Rails didn't get it wrong.
It got it right for the world it was born into.
In the mid-2000s, backend applications were mostly synchronous, request/response systems. Background jobs were rare, WebSockets didn't exist, observability wasn't a discipline, and "scale" usually meant adding more app servers behind a load balancer. In that world, Rails' core bet - optimizing relentlessly for developer productivity - was exactly the right one.
But the world changed. Modern backend systems are no longer just HTTP request handlers. They're long-lived processes juggling async I/O, background execution, real-time communication, eventing, and deep observability requirements. And most of that complexity didn't disappear - it just moved outside the framework.
Rails' quiet assumption
One of Rails' early assumptions is:
Production complexity lives outside the application.

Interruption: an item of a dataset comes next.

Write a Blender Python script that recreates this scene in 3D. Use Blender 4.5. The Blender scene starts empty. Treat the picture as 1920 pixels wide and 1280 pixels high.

Need background jobs? Add Sidekiq.
Need coordination? Add Redis.
Need concurrency? Add Async.
Need structured logging? Add Lograge.
This wasn't a mistake. It was a pragmatic trade-off at a time when Ruby had no mature async primitives and when keeping the framework small mattered more than absorbing operational concerns.
But the long-term consequence is familiar to anyone running a complex Rails backend today: your app is no longer a single system. It's a constellation of processes, queues, and coordination layers that must all be reasoned about together.
Rails stayed elegant by pushing complexity outward. Teams paid for that elegance later, in operations.
A different assumption
What if we start from a different premise?
Backend complexity is inevitable - so the framework should absorb as much of it as possible.
For a long time, the Ruby ecosystem didn't have a specific answer for this. We had Rails for productivity, and we had micro-frameworks for raw simplicity. But we lacked a framework designed specifically to handle the modern, high-concurrency, operationally complex world without abandoning the ergonomics of Ruby.
This is the philosophy behind Rage.
Rage is an API-only Ruby framework designed to explore what backend development looks like when we treat modern operational concerns as first-class instead of external integrations.
What this looks like in practice
If Rails was designed today - with fiber schedulers, async I/O, structured logging, and real-time APIs as givens - the architectural choices would look very different.
Concurrency as a foundation, not an escape hatch
Rage is fiber-first. HTTP handling, background jobs, and WebSockets all run inside the same async runtime, with the same object model and failure semantics. Async work isn't something you hand off to another system - it's just another execution path.
Background jobs as part of the application
Instead of assuming a separate worker fleet and queue infrastructure, Rage treats background execution as an in-process capability by default. Jobs are persisted to a write-ahead log on disk, providing delivery guarantees without Redis or a database.
That means fewer moving parts, fewer failure modes, and durability with zero setup - a backend that can start simple and scale outward only when necessary.
Observability as a framework contract
Rage provides a dedicated observability interface that lets developers measure and monitor what's happening inside the application - request handling, job execution, WebSocket connections. The framework sandboxes observability code: if your instrumentation has a bug, it won't crash your request handler or background job. Observability becomes a safe, first-class capability rather than something you hope doesn't interfere with production.
The unified runtime also enables deeper logging semantics. Request IDs aren’t just an HTTP concept - they automatically propagate to any background jobs enqueued during a request, ensuring all logs produced are tagged with the same parent request ID. This kind of cross-cutting observability is automatic in a unified runtime, but requires deliberate coordination when stitching together separate tools.
This isn't about more features. It's about acknowledging that observability is part of what a backend is, not something bolted on later.
Documentation as code
In a distributed world, the API contract is everything. Rage generates OpenAPI documentation through static analysis of your code. That means your API schema can be generated and validated in CI without spinning up the application. The schema isn't a separate file you have to maintain; it's a reflection of your actual routes and controllers, verifiable at build time.
One system first, distributed later
Thanks to a fiber-based architecture and direct inter-process communication, Rage can run a full-fledged backend - HTTP, jobs, WebSockets - in a single process or a multi-process cluster, without introducing Redis just to coordinate state.
Distribution becomes a scaling decision, not a starting requirement.
The monolith, redefined
In the Ruby community, monoliths are often praised as an antidote to microservice sprawl. But "monolith" is usually defined in terms of code structure rather than system behavior.
A Rails app with Sidekiq workers, Redis coordination, and WebSocket servers may live in one repository - but operationally, it's already distributed.
Rage starts from a different definition:
A monolith is a system that can be deployed, understood, and operated as a single unit.
Because HTTP handling, background jobs, async I/O, and WebSockets all live inside the same fiber-based runtime, a Rage backend can remain genuinely monolithic far longer - running comfortably on a single server without external coordination infrastructure.
That doesn't push teams toward microservices. It does the opposite. It allows teams to delay distribution until it's forced by scale, not assumed from day one.
In that sense, Rage is less API-first and more monolith-first - just without a template renderer attached. That's not a limitation. It's the entire point.